Cedardale School history
By F.M. Hickox, March 17, 1927
      Cedardale? It is a nice name. We are indebted to Dr. and Mrs. Downs [Horace and Sylvia] for the nice, pleasant name that our school and neighborhood bears. There seems to be two Cedardale school districts — the upper and lower schools. We are the upper Cedardale district. Miss May Knight taught our first school in Cedardale. This was a select school and a county school. A select school is a subscription school, not one supported by taxation.
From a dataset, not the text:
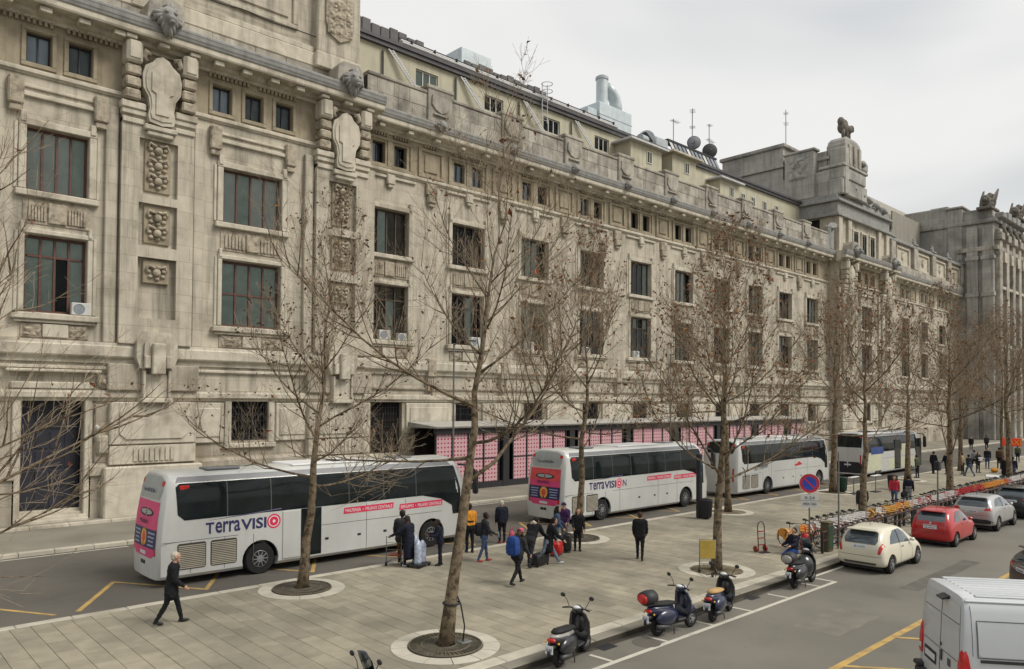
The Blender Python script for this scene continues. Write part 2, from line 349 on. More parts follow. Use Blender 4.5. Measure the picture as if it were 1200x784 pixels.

      Our first county school building was erected the same year that the first sawmill was built, in 1890 or a little later, on what is now the Burkland place, by the Cedardale Lumber Co. This mill later burned, was re-built and still later moved to what is now the Ruley farm. More children created a demand for a county school. Some neighbors took the school question up with the county school superintendent, and at the conference it was decided to organize a new school district, and build a school house. The boundary lines of the new district were established, clerk and directors appointed and the school business began.
      The building site was secured from Mr. Hanson. Neighbors donated work to clear the site of logs and level it down. Mr. Clark Armsbury built the school house, with some donated help and the mill company donated some lumber. Miss Eva Davis was our first teacher in the new school. Following are the names of some our old-time teachers, but maybe not consecutively, as theyw ere employed: Miss Eva Davis, Miss Del Washburn, Noble G. Rice, Will Hammack, Rev. Woodby, Miss Bertha Crawford, Miss Lucy Goodman, Miss Julia Arges, Mr. Estes, George Mitchell, Mrs. Dona Hubbard and O.H. Carlson.

      Echo Editor's note: The building spoken of by Mr. Hickox was a small, one-room building. The present two-room school was erected in 1914. the school board at that time was Messrs. E.B. Hickox, Swan Swanberg, and Andrew Hansen. The first teachers in the new building were Mrs. Agnes Alverson, now Mrs. A.L. Jennings and Miss Donna Dulin. The enrollment that year was 38, divided equally between the upper and lower rooms. In 1919 this district voted to join District No. 10, Mount Vernon. The seventh and eighth grades were then sent in to Mount Vernon. Later the sixth was also sent on the bus and now only one room is maintained for the first five grades, with Miss Alice Butler as teacher.